[Start SUPPLIED DATA]

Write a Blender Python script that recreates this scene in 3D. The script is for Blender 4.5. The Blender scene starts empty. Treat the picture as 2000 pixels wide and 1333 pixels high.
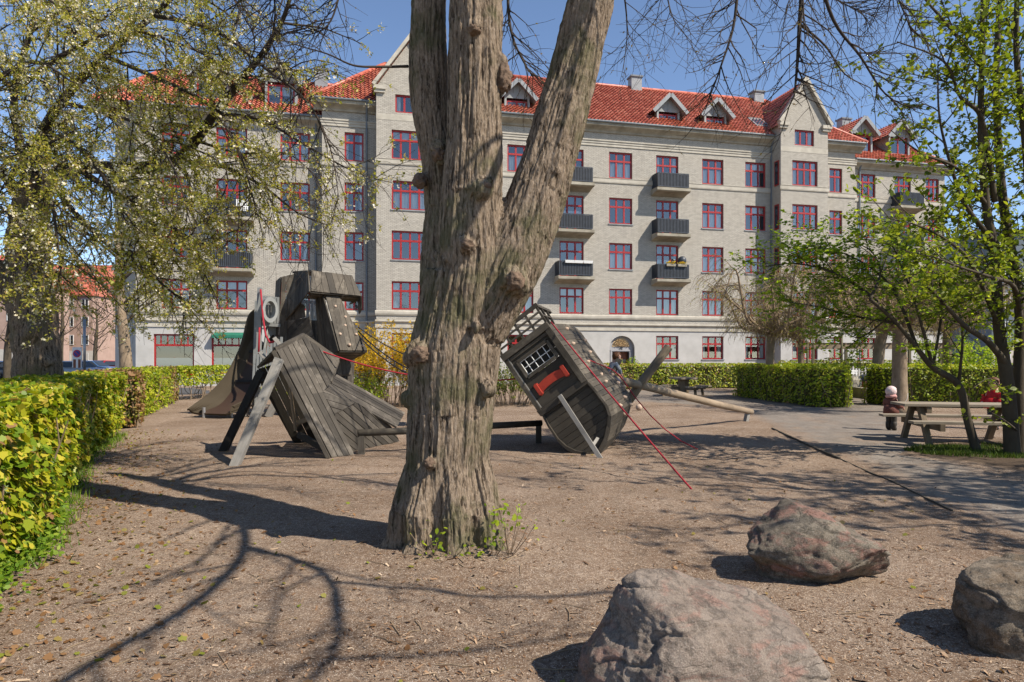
import bpy, math, random
import numpy as np
from mathutils import Vector, Matrix, noise
R = math.radians
F, H, HY = 1333.0, 1.68, 700.0          # focal length in photo pixels, eye height, horizon row
scene = bpy.context.scene
col = scene.collection
V = Vector

def P(px, py, Y):
    return V(((px - 1000) * Y / F, Y, H - (py - HY) * Y / F))
def G(px, py):
    Y = H * F / (py - HY)
    return V(((px - 1000) * Y / F, Y, 0))

# ------------------------------------------------------------------ materials
class NT:
    def __init__(s, name):
        s.m = bpy.data.materials.new(name); s.m.use_nodes = True
        s.t = s.m.node_tree; s.b = s.t.nodes['Principled BSDF']; s.o = s.t.nodes['Material Output']
    def n(s, typ, **kw):
        nd = s.t.nodes.new('ShaderNode' + typ)
        for k, v in kw.items():
            if k.startswith('_'): setattr(nd, k[1:], v)
            else: s.set(nd.inputs[int(k[1:]) if k[0] == 'i' and k[1:].isdigit() else k.replace('__', ' ')], v)
        return nd
    def set(s, sock, v):
        if hasattr(v, 'is_output') and v.is_output: s.t.links.new(v, sock)
        elif isinstance(v, bpy.types.Node): s.t.links.new(v.outputs[0], sock)
        else:
            if isinstance(v, (tuple, list)) and len(v) == 3 and sock.type == 'RGBA': v = (*v, 1)
            sock.default_value = v
    def mix(s, f, a, b, mode='MIX'):
        return s.n('MixRGB', _blend_type=mode, Fac=f, Color1=a, Color2=b).outputs[0]
    def math(s, op, a, b=0.0, clamp=False):
        return s.n('Math', _operation=op, _use_clamp=clamp, i0=a, i1=b).outputs[0]
    def coord(s, kind='Object', scale=(1, 1, 1)):
        c = s.n('TexCoord').outputs[kind]
        return s.n('Mapping', Vector=c, Scale=scale).outputs[0]
    def noise(s, vec, scale, detail=4, rough=.55, dist=0.0):
        return s.n('TexNoise', Vector=vec, Scale=scale, Detail=detail, Roughness=rough, Distortion=dist).outputs[0]
    def ramp(s, fac, stops):
        r = s.n('ValToRGB', Fac=fac); e = r.color_ramp.elements
        while len(e) < len(stops): e.new(.5)
        for i, (p, c) in enumerate(stops):
            e[i].position = p; e[i].color = (*c, 1) if len(c) == 3 else c
        return r.outputs[0]
    def step(s, fac, lo, hi):
        return s.n('MapRange', Value=fac, From__Min=lo, From__Max=hi).outputs[0]
    def rand(s):
        return s.n('NewGeometry').outputs['Random Per Island']
    def bump(s, h, strength=.4, dist=.02):
        s.set(s.b.inputs['Normal'], s.n('Bump', Height=h, Strength=strength, Distance=dist))
    def fin(s, color, rough=.8, spec=.25):
        s.set(s.b.inputs['Base Color'], color); s.set(s.b.inputs['Roughness'], rough)
        s.b.inputs['Specular IOR Level'].default_value = spec
        return s.m

def pmat(name, c1, c2, scale=3, rough=.8, bump=.3, bscale=30, bdist=.01, stretch=(1, 1, 1), coord='Object', island=0, spec=.25, metal=0):
    k = NT(name); vec = k.coord(coord, stretch)
    f = k.step(k.noise(vec, scale, 5, .6), .3, .7)
    c = k.mix(f, c1, c2)
    if island:
        g = k.math('MULTIPLY_ADD', k.rand(), island); g.node.inputs[2].default_value = 1 - island / 2
        c = k.mix(1.0, c, g, 'MULTIPLY')
    if bump: k.bump(k.noise(vec, bscale, 5, .65), bump, bdist)
    k.b.inputs['Metallic'].default_value = metal
    return k.fin(c, rough, spec)

def leafmat(name, stops, rough=.5, transl=.45, gloss=.25, var=.0):
    k = NT(name)
    c = k.ramp(k.rand(), stops)
    if var:
        f = k.step(k.noise(k.coord(), var, 2), .42, .6)
        c = k.mix(k.math('MULTIPLY', f, .5), c, k.mix(1.0, c, (.55, .62, .5), 'MULTIPLY'))
    k.fin(c, rough, gloss)
    tr = k.n('BsdfTranslucent', Color=k.mix(1.0, c, (1.25, 1.3, .7), 'MULTIPLY'))
    mx = k.n('MixShader', Fac=transl); k.t.links.new(k.b.outputs[0], mx.inputs[1]); k.t.links.new(tr.outputs[0], mx.inputs[2])
    k.t.links.new(mx.outputs[0], k.o.inputs[0])
    return k.m

def woodmat(name, c1, c2, dark, island=.55, rough=.75, wear=None):
    k = NT(name)
    vec = k.coord('UV', (1.4, 26, 1)); r = k.rand()
    off = k.n('CombineXYZ', X=k.math('MULTIPLY', r, 91), Y=k.math('MULTIPLY', r, 37), Z=0.0)
    v2 = k.n('VectorMath', _operation='ADD', i0=vec, i1=off).outputs[0]
    g = k.noise(v2, 2.2, 6, .68, .4)
    c = k.mix(k.step(g, .32, .68), c1, c2)
    c = k.mix(k.step(k.noise(v2, 5, 3, .7), .62, .78), c, dark)
    big = k.noise(k.coord('Object'), 1.6, 4, .6)
    c = k.mix(k.math('MULTIPLY', k.step(big, .45, .72), .6), c, dark)
    if wear: c = k.mix(k.math('MULTIPLY', k.step(k.noise(k.coord('Object'), 2.6, 5, .65), .52, .68), .75), c, wear)
    gg = k.math('MULTIPLY_ADD', r, island); gg.node.inputs[2].default_value = 1 - island / 2
    c = k.mix(1.0, c, gg, 'MULTIPLY')
    k.bump(g, .5, .006)
    return k.fin(c, rough, .3)

def barkmat(name, pale, mid, dark, lichen, sx=1.0):
    k = NT(name)
    warp = k.n('TexNoise', Vector=k.coord(), Scale=2.5, Detail=3.0).outputs['Color']
    vv = k.n('VectorMath', _operation='ADD', i0=k.coord('Object', (1, 1, .085)), i1=k.n('VectorMath', _operation='MULTIPLY', i0=warp, i1=(.09, .09, .02)).outputs[0]).outputs[0]
    n1 = k.noise(vv, 34 * sx, 5, .62, .25); n2 = k.noise(k.coord(), 2.4, 5, .6); n3 = k.noise(k.coord('Object', (1, 1, .4)), 60, 5, .7)
    c = k.mix(k.step(n1, .36, .62), mid, pale)
    c = k.mix(k.math('MULTIPLY', k.step(n1, .47, .38), .85), c, dark)
    c = k.mix(k.math('MULTIPLY', k.step(n3, .5, .72), .6), c, k.mix(.6, pale, (.5, .43, .35)))
    c = k.mix(k.math('MULTIPLY', k.step(n3, .46, .3), .6), c, dark)
    c = k.mix(k.math('MULTIPLY', k.step(n2, .48, .62), .65), c, lichen)
    h = k.math('ADD', k.math('MULTIPLY', n1, 1.0), k.math('MULTIPLY', n3, .4))
    k.bump(h, 1.0, .035)
    return k.fin(c, .9, .12)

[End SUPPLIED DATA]

EXERCISE REQUIREMENTS: Reproduce the material above exactly, first line through the line that contains "return V(((px - 1000) * Y / F, Y, 0))", minus the pictures.

WRITTEN SOLUTION:
Write a Blender Python script that recreates this scene in 3D. The script is for Blender 4.5. The Blender scene starts empty. Treat the picture as 2000 pixels wide and 1333 pixels high.
import bpy, math, random
import numpy as np
from mathutils import Vector, Matrix, noise
R = math.radians
F, H, HY = 1333.0, 1.68, 700.0          # focal length in photo pixels, eye height, horizon row
scene = bpy.context.scene
col = scene.collection
V = Vector

def P(px, py, Y):
    return V(((px - 1000) * Y / F, Y, H - (py - HY) * Y / F))
def G(px, py):
    Y = H * F / (py - HY)
    return V(((px - 1000) * Y / F, Y, 0))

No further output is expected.